___ INFORMATION PROVIDED

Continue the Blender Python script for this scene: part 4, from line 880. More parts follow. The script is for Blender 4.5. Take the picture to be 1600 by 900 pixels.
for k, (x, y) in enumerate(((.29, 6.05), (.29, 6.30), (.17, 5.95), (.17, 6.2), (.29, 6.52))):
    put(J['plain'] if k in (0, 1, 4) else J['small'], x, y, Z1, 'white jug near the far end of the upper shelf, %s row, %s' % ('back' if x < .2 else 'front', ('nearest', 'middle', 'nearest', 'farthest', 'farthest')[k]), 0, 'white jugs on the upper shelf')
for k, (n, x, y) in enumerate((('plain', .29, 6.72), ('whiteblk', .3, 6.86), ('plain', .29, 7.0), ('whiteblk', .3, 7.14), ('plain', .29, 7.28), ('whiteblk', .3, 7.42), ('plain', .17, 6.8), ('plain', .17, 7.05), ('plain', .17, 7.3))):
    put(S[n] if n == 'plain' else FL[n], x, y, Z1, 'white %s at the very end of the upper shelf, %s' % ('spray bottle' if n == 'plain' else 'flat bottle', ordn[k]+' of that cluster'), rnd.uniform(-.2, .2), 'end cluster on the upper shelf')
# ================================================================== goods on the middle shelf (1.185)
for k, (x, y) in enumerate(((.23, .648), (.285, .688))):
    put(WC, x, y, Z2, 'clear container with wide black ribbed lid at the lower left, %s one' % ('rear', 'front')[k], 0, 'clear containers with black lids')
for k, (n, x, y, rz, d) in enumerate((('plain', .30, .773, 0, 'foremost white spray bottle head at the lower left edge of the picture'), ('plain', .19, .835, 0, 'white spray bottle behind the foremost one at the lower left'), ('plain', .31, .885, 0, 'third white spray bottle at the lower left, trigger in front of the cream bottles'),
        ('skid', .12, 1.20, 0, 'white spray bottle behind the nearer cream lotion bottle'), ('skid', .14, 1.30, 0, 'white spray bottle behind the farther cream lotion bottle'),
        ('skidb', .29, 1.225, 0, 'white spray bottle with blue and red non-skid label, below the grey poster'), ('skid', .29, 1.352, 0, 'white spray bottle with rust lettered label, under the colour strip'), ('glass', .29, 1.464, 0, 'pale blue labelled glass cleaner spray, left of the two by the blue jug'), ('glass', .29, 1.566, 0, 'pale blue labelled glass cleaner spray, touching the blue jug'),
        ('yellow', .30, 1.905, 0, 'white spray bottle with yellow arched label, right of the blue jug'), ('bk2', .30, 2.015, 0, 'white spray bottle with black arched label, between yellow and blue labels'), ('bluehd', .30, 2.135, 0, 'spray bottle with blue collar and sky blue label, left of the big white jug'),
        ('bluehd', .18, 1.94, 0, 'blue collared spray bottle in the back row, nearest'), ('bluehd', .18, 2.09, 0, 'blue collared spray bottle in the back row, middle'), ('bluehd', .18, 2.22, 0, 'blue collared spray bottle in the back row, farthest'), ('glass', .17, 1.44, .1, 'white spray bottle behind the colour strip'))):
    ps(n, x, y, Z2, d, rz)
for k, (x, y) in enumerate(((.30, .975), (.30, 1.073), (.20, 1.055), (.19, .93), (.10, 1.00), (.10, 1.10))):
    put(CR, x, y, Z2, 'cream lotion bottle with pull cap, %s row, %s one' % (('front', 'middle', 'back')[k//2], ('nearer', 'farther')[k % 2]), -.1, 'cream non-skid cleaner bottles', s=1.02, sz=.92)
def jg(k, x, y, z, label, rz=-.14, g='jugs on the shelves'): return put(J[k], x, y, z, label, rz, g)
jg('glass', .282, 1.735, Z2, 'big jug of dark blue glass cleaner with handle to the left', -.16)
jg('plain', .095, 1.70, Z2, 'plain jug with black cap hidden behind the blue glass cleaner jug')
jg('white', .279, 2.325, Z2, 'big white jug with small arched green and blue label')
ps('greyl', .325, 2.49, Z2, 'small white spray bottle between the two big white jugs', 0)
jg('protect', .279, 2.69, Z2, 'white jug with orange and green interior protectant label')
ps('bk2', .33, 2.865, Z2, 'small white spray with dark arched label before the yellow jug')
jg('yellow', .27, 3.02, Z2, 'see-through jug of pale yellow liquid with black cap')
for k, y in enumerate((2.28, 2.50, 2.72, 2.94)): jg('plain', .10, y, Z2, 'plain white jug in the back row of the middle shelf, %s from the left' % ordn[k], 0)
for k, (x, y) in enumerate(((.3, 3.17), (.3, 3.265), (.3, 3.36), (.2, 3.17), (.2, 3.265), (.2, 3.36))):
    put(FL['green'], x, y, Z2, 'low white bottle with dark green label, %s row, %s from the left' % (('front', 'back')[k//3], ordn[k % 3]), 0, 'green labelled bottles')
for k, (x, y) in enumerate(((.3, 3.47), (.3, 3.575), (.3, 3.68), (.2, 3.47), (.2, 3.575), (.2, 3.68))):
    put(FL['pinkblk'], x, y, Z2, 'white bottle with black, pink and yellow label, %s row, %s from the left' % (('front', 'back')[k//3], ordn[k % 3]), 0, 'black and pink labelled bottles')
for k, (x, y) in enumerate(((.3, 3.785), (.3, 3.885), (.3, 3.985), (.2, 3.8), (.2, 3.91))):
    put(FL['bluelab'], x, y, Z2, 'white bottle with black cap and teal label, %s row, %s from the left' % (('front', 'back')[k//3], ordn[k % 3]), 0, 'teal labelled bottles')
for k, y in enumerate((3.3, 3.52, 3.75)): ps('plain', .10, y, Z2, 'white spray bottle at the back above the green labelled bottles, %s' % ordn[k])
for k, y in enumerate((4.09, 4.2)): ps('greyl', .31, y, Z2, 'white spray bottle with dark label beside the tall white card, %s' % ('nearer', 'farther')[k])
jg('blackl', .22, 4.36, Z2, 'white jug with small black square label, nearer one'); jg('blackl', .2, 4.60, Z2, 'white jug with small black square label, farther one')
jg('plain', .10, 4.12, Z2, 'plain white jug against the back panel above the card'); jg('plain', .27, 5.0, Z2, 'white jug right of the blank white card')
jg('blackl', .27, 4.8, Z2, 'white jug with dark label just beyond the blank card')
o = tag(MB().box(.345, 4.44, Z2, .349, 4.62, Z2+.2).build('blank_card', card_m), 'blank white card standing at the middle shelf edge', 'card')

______

INSTRUCTION: Extract every line above exactly as it stands.

TASK SOLUTION:
Continue the Blender Python script for this scene: part 4, from line 880. More parts follow. The script is for Blender 4.5. Take the picture to be 1600 by 900 pixels.
for k, (x, y) in enumerate(((.29, 6.05), (.29, 6.30), (.17, 5.95), (.17, 6.2), (.29, 6.52))):
    put(J['plain'] if k in (0, 1, 4) else J['small'], x, y, Z1, 'white jug near the far end of the upper shelf, %s row, %s' % ('back' if x < .2 else 'front', ('nearest', 'middle', 'nearest', 'farthest', 'farthest')[k]), 0, 'white jugs on the upper shelf')
for k, (n, x, y) in enumerate((('plain', .29, 6.72), ('whiteblk', .3, 6.86), ('plain', .29, 7.0), ('whiteblk', .3, 7.14), ('plain', .29, 7.28), ('whiteblk', .3, 7.42), ('plain', .17, 6.8), ('plain', .17, 7.05), ('plain', .17, 7.3))):
    put(S[n] if n == 'plain' else FL[n], x, y, Z1, 'white %s at the very end of the upper shelf, %s' % ('spray bottle' if n == 'plain' else 'flat bottle', ordn[k]+' of that cluster'), rnd.uniform(-.2, .2), 'end cluster on the upper shelf')
# ================================================================== goods on the middle shelf (1.185)
for k, (x, y) in enumerate(((.23, .648), (.285, .688))):
    put(WC, x, y, Z2, 'clear container with wide black ribbed lid at the lower left, %s one' % ('rear', 'front')[k], 0, 'clear containers with black lids')
for k, (n, x, y, rz, d) in enumerate((('plain', .30, .773, 0, 'foremost white spray bottle head at the lower left edge of the picture'), ('plain', .19, .835, 0, 'white spray bottle behind the foremost one at the lower left'), ('plain', .31, .885, 0, 'third white spray bottle at the lower left, trigger in front of the cream bottles'),
        ('skid', .12, 1.20, 0, 'white spray bottle behind the nearer cream lotion bottle'), ('skid', .14, 1.30, 0, 'white spray bottle behind the farther cream lotion bottle'),
        ('skidb', .29, 1.225, 0, 'white spray bottle with blue and red non-skid label, below the grey poster'), ('skid', .29, 1.352, 0, 'white spray bottle with rust lettered label, under the colour strip'), ('glass', .29, 1.464, 0, 'pale blue labelled glass cleaner spray, left of the two by the blue jug'), ('glass', .29, 1.566, 0, 'pale blue labelled glass cleaner spray, touching the blue jug'),
        ('yellow', .30, 1.905, 0, 'white spray bottle with yellow arched label, right of the blue jug'), ('bk2', .30, 2.015, 0, 'white spray bottle with black arched label, between yellow and blue labels'), ('bluehd', .30, 2.135, 0, 'spray bottle with blue collar and sky blue label, left of the big white jug'),
        ('bluehd', .18, 1.94, 0, 'blue collared spray bottle in the back row, nearest'), ('bluehd', .18, 2.09, 0, 'blue collared spray bottle in the back row, middle'), ('bluehd', .18, 2.22, 0, 'blue collared spray bottle in the back row, farthest'), ('glass', .17, 1.44, .1, 'white spray bottle behind the colour strip'))):
    ps(n, x, y, Z2, d, rz)
for k, (x, y) in enumerate(((.30, .975), (.30, 1.073), (.20, 1.055), (.19, .93), (.10, 1.00), (.10, 1.10))):
    put(CR, x, y, Z2, 'cream lotion bottle with pull cap, %s row, %s one' % (('front', 'middle', 'back')[k//2], ('nearer', 'farther')[k % 2]), -.1, 'cream non-skid cleaner bottles', s=1.02, sz=.92)
def jg(k, x, y, z, label, rz=-.14, g='jugs on the shelves'): return put(J[k], x, y, z, label, rz, g)
jg('glass', .282, 1.735, Z2, 'big jug of dark blue glass cleaner with handle to the left', -.16)
jg('plain', .095, 1.70, Z2, 'plain jug with black cap hidden behind the blue glass cleaner jug')
jg('white', .279, 2.325, Z2, 'big white jug with small arched green and blue label')
ps('greyl', .325, 2.49, Z2, 'small white spray bottle between the two big white jugs', 0)
jg('protect', .279, 2.69, Z2, 'white jug with orange and green interior protectant label')
ps('bk2', .33, 2.865, Z2, 'small white spray with dark arched label before the yellow jug')
jg('yellow', .27, 3.02, Z2, 'see-through jug of pale yellow liquid with black cap')
for k, y in enumerate((2.28, 2.50, 2.72, 2.94)): jg('plain', .10, y, Z2, 'plain white jug in the back row of the middle shelf, %s from the left' % ordn[k], 0)
for k, (x, y) in enumerate(((.3, 3.17), (.3, 3.265), (.3, 3.36), (.2, 3.17), (.2, 3.265), (.2, 3.36))):
    put(FL['green'], x, y, Z2, 'low white bottle with dark green label, %s row, %s from the left' % (('front', 'back')[k//3], ordn[k % 3]), 0, 'green labelled bottles')
for k, (x, y) in enumerate(((.3, 3.47), (.3, 3.575), (.3, 3.68), (.2, 3.47), (.2, 3.575), (.2, 3.68))):
    put(FL['pinkblk'], x, y, Z2, 'white bottle with black, pink and yellow label, %s row, %s from the left' % (('front', 'back')[k//3], ordn[k % 3]), 0, 'black and pink labelled bottles')
for k, (x, y) in enumerate(((.3, 3.785), (.3, 3.885), (.3, 3.985), (.2, 3.8), (.2, 3.91))):
    put(FL['bluelab'], x, y, Z2, 'white bottle with black cap and teal label, %s row, %s from the left' % (('front', 'back')[k//3], ordn[k % 3]), 0, 'teal labelled bottles')
for k, y in enumerate((3.3, 3.52, 3.75)): ps('plain', .10, y, Z2, 'white spray bottle at the back above the green labelled bottles, %s' % ordn[k])
for k, y in enumerate((4.09, 4.2)): ps('greyl', .31, y, Z2, 'white spray bottle with dark label beside the tall white card, %s' % ('nearer', 'farther')[k])
jg('blackl', .22, 4.36, Z2, 'white jug with small black square label, nearer one'); jg('blackl', .2, 4.60, Z2, 'white jug with small black square label, farther one')
jg('plain', .10, 4.12, Z2, 'plain white jug against the back panel above the card'); jg('plain', .27, 5.0, Z2, 'white jug right of the blank white card')
jg('blackl', .27, 4.8, Z2, 'white jug with dark label just beyond the blank card')
o = tag(MB().box(.345, 4.44, Z2, .349, 4.62, Z2+.2).build('blank_card', card_m), 'blank white card standing at the middle shelf edge', 'card')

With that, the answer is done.